2012 Election Was a Victory for Democracy in a Diverse United States

One of the biggest stories of this Election Year was the struggle between the civil and human rights community and a group of politicians who set out to restrict the ability of millions of Americans to vote. It is now clear that voting rights activists were victorious.

What happened?  Through a variety of unfair laws and restrictions, politicians targeted groups of voters who had made an impact by turning out in greater numbers in 2008 – particularly young voters and people of color.  Civil and human rights groups mounted a massive legal, political, and grassroots organizing response.  And the results are in: racial and ethnic minorities made up 28 percent of the electorate in 2012, up from 26 percent in 2008. Voters aged 18-29 also boosted their share of turnout, from 18 percent to 19 percent.

Not only did anti-voting politicians fail, but their efforts may have actually strengthened the determination of the very people they wanted to discourage. Writing in The Nation, Ari Berman argues that the war on voting backfired.  Berman quotes Matt Barreto, co-founder of Latino Decisions, saying, “There were huge organizing efforts in the black, Hispanic and Asian community, more than there would’ve been, as a direct result of the voter suppression efforts.” Adds Berman, “Groups like the NAACP, National Council of La Raza, National Association of Latino Elected and Appointed Officials, and the Asian-American Legal Defense Fund worked overtime to make sure their constituencies knew their voting rights.” As Rev.
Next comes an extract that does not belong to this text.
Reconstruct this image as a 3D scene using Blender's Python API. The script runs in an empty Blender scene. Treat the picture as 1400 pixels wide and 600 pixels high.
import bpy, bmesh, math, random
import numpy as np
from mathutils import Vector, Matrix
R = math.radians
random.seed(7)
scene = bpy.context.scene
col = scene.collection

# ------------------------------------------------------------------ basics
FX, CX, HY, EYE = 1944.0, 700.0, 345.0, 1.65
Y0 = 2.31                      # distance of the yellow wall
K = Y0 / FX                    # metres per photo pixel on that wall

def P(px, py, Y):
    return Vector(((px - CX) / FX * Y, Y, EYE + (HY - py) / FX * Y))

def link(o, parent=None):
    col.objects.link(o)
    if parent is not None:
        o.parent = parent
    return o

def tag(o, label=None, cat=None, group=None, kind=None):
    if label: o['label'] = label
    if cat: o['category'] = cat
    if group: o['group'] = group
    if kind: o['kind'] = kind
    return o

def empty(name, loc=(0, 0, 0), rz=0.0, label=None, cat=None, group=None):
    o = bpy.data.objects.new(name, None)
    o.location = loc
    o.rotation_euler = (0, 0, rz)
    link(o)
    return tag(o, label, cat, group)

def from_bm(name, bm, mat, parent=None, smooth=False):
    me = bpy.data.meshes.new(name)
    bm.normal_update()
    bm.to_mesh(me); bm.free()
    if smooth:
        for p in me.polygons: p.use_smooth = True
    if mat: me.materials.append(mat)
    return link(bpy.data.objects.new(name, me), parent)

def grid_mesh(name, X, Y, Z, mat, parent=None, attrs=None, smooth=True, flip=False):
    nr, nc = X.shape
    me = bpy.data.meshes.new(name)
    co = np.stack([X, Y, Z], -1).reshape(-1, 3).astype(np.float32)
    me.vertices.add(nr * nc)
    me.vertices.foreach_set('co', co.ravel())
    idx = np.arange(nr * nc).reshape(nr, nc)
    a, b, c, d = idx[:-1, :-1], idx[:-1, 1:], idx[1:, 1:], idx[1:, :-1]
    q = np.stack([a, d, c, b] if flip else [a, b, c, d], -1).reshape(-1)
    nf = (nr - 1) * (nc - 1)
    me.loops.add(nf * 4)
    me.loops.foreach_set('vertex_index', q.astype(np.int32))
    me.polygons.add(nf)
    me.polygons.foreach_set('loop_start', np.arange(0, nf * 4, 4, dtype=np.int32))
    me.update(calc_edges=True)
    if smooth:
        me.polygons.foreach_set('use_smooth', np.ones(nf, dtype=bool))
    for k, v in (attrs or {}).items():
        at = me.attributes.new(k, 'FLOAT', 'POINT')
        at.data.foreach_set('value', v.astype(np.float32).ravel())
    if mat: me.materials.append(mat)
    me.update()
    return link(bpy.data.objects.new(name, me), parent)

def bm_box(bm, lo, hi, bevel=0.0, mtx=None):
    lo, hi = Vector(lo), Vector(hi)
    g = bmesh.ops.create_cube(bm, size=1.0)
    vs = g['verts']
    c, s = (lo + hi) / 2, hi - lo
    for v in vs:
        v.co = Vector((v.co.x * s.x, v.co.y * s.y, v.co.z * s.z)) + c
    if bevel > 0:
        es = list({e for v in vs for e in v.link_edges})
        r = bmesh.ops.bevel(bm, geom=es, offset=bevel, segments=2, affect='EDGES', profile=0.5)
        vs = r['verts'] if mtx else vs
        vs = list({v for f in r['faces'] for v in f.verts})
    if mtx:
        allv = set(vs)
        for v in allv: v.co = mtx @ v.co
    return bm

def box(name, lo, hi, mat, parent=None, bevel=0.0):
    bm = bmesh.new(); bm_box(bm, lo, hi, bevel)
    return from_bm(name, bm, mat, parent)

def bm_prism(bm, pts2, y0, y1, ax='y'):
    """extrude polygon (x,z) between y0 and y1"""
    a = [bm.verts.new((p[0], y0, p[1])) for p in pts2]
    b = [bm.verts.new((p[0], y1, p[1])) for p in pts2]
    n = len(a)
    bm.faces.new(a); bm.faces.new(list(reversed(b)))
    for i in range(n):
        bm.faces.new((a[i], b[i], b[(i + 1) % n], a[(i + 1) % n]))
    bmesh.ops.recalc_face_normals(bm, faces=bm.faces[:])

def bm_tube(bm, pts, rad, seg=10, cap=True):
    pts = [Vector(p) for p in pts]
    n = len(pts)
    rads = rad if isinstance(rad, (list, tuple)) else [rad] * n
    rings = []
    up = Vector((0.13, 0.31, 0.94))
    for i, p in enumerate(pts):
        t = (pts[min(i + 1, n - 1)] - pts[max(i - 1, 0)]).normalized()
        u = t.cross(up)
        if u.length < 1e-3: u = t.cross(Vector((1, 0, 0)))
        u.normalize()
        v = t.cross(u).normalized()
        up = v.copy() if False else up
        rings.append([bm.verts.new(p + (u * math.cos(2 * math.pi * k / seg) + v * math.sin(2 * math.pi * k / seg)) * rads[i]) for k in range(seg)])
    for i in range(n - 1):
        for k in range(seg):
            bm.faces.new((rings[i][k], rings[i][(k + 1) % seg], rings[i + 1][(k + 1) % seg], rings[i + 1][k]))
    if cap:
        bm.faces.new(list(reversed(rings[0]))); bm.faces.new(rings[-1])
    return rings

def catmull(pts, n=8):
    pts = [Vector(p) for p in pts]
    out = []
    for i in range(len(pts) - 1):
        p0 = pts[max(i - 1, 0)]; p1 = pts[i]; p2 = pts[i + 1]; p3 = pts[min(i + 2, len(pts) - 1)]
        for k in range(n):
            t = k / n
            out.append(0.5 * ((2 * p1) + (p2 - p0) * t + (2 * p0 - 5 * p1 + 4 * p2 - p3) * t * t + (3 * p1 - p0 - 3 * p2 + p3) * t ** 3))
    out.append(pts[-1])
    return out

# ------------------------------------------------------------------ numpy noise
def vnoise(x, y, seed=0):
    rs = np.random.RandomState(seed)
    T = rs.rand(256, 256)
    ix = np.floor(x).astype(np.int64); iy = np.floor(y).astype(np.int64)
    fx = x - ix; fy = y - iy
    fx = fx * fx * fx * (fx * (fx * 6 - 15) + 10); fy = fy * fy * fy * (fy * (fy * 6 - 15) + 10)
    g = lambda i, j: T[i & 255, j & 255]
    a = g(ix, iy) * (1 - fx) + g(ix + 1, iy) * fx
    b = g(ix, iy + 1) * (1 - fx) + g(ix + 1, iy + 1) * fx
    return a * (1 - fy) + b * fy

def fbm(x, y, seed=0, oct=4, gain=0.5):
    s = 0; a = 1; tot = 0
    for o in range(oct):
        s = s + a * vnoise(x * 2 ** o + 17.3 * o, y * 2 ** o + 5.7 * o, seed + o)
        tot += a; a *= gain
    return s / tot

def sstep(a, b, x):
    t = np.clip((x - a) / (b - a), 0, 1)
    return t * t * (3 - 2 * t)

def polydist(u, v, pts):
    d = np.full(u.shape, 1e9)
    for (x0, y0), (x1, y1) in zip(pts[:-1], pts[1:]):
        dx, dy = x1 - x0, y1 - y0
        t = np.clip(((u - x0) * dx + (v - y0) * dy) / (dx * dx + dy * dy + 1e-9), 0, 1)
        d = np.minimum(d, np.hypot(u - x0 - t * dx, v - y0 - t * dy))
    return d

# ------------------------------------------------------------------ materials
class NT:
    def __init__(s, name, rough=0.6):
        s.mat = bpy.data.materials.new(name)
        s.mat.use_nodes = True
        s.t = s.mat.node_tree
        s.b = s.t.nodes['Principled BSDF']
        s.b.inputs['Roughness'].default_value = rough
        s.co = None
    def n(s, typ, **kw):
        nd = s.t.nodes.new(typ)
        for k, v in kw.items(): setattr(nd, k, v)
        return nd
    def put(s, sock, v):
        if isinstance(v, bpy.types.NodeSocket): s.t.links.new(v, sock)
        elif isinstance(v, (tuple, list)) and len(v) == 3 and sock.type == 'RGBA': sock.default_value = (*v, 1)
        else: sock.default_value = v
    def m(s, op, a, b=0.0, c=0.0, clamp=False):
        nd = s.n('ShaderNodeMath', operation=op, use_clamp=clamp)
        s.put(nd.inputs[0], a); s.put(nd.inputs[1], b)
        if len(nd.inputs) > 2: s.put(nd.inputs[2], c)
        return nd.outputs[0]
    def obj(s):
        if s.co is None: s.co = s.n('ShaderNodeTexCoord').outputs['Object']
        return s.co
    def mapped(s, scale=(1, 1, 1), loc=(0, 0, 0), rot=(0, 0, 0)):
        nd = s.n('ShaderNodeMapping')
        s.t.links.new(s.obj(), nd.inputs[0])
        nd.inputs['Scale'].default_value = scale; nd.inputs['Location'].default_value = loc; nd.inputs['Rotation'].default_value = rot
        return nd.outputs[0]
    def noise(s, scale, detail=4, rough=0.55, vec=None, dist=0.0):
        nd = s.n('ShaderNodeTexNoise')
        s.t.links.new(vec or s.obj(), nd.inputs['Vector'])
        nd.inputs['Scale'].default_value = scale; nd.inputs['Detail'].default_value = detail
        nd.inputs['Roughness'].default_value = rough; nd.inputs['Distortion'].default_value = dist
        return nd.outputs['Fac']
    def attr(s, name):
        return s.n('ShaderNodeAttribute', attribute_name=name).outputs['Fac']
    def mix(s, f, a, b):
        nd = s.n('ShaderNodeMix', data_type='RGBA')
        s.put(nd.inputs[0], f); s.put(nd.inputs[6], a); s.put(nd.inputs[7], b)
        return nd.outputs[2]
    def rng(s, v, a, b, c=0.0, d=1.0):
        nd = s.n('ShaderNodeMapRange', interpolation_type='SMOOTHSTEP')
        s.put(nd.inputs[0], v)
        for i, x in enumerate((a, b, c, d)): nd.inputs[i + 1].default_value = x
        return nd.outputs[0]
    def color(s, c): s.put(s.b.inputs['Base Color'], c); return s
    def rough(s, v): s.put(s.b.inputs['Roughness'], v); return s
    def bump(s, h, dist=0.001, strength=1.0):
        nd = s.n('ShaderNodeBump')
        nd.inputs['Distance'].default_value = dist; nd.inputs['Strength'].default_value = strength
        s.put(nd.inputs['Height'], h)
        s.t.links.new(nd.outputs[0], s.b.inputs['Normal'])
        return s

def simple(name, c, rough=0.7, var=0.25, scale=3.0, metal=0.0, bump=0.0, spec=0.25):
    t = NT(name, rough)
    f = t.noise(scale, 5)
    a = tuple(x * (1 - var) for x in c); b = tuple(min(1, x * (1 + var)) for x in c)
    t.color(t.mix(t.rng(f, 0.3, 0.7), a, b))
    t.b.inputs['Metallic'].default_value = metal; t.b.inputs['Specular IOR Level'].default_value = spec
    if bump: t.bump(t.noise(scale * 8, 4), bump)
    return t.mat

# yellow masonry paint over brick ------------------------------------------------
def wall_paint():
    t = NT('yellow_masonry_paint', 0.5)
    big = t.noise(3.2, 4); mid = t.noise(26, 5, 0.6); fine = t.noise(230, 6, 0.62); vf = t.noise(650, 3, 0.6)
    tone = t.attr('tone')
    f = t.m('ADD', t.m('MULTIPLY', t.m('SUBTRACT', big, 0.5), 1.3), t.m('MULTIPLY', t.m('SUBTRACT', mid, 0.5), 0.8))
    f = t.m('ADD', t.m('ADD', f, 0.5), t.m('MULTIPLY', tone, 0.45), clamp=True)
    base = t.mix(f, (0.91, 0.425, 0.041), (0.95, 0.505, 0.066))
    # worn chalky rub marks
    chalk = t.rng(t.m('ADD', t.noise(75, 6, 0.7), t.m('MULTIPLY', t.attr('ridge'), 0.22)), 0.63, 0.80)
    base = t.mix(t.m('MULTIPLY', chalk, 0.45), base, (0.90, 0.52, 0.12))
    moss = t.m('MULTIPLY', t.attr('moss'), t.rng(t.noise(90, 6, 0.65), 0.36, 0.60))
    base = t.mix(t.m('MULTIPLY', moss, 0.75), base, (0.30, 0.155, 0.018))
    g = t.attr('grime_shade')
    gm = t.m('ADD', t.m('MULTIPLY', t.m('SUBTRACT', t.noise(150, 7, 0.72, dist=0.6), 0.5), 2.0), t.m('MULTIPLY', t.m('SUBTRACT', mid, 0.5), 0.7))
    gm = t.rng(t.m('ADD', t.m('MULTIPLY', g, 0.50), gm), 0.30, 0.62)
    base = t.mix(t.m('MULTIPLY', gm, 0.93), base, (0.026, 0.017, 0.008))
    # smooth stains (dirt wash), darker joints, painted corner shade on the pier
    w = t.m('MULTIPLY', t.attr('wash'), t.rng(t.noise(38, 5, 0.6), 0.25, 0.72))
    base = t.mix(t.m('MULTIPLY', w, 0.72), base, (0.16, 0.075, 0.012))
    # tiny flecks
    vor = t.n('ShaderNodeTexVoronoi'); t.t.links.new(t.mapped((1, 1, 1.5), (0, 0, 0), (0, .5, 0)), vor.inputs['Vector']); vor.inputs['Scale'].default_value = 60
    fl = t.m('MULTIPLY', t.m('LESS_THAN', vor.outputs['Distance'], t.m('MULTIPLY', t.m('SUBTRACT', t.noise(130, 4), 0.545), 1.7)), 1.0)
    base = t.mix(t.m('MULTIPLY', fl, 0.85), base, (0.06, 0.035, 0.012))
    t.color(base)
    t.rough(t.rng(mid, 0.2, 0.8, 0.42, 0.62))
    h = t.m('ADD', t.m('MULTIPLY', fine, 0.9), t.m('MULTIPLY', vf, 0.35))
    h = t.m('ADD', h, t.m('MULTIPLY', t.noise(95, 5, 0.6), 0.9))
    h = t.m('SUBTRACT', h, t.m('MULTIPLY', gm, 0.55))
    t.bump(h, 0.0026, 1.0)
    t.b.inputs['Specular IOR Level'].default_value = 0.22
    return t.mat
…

Tony Minor, Ohio coordinator of the African American Ministers Leadership Council said, “When they went after big mama’s voting rights, they made all of us mad.”

The numbers are remarkable.  In Ohio, where Secretary of State Jon Husted was relentless in his efforts to restrict voting, Black voters’ share of the overall electorate increased from 11 percent in 2008 to 15 percent in 2012.

In Milwaukee, where African-American organizations mounted a major voter participation effort, the turnout rate this year was a remarkable 87 percent of registered voters, a big jump from 80 percent four years ago and 70 percent in 2004.

Latino turnout was also strong and influential.  According to The Nation, “In the last two decades the Latino population has doubled. And more significantly, it has become more geographically diverse. Long gone are the days of equating the Latino electorate with only Los Angeles, Miami or Houston. To talk about Latinos today, we need to talk about Macon, Georgia, and Boise, Idaho.” Latino voters had a major impact on the federal election, giving 75 percent of their votes to President Obama nationally – and even greater numbers in swing states, up to 87 percent in Colorado.

Asian-American voters have also grown rapidly as a percentage of the electorate.  As The Hill reports, “Four years ago, they [Asian Americans] represented 2 percent of the voting public. This year, it was 3 percent – which translates to 3.6 million votes cast.”

The Leadership Conference Education Fund’s Every Voter Count project was especially active in Ohio, Wisconsin, and Colorado, where The Education Fund worked with local groups to resist anti-voting efforts and encourage turnout among African Americans, Latinos, Asian Americans, young voters, and others.

There is clearly still work to be done. Some politicians may respond to this year’s election results with redoubled anti-voting efforts.  Some unreasonably restrictive voter ID laws that were prevented by courts from being implemented for this election may go into effect. And the nation must find a way to deal with the systemic failure reflected in the fact that so many voters had to wait in lines of four, six, even seven hours to cast a vote.  As President Obama said in his remarks on election night, “We have to fix that.” The Leadership Conference will be working with its partners and Members of Congress to consider ways to address the weaknesses in our voting system.

But for now,  it’s worth pausing to celebrate our victory over anti-voting forces.  Here’s how Andrew Cohen put it in The Atlantic:

If there is one thing this election has proven, if there is one thing I have come to know, it is that Americans don’t like it when their right to vote is threatened.  The very people whose votes the Republicans sought to suppress came out to vote. In places like Akron and Orlando and Denver and Milwaukee, they came. They waited in long lines and endured the indignities of poll workers. Yet they were not cowed. Today is their day. A day when they can look at one another and appreciate that they are truly a part of the history of civil rights in this country.